Last week, former Trump adviser Michael Flynn sued the committee over its subpoena for his phone records that compelled him to testify and to produce documents. Flynn, who said he would invoke the Fifth Amendment, lost his lawsuit a day after filing his motion in federal court in Florida.

Former White House chief of staff Mark Meadows also sued the committee, its members and Pelosi earlier this month, hours after the panel said that it planned on holding him in criminal contempt. After a short-lived engagement with the committee, Meadows went back to stonewalling the panel, claiming executive privilege. Meadows sued to block the enforcement of a committee subpoena for his insurrection-related records and testimony, saying that it was “issued in whole or part without legal authority in violation of the Constitution and laws of the United States.”

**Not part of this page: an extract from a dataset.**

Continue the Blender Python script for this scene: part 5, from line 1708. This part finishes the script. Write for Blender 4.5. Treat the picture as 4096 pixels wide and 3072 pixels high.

In a statement following the lawsuit’s filing, Budowich made a chin-scratcher of an argument that the committee’s seeking of information from him — relevant to the breaching of the Capitol by Trump supporters on Jan. 6 as the joint session of Congress worked to certify Joe Biden’s electoral victory — signals that “democracy is under attack.”

“However, not by the people who illegally entered the Capitol on January 6th, 2021, but instead by a committee whose members walk freely in its halls every day,” Budowich said.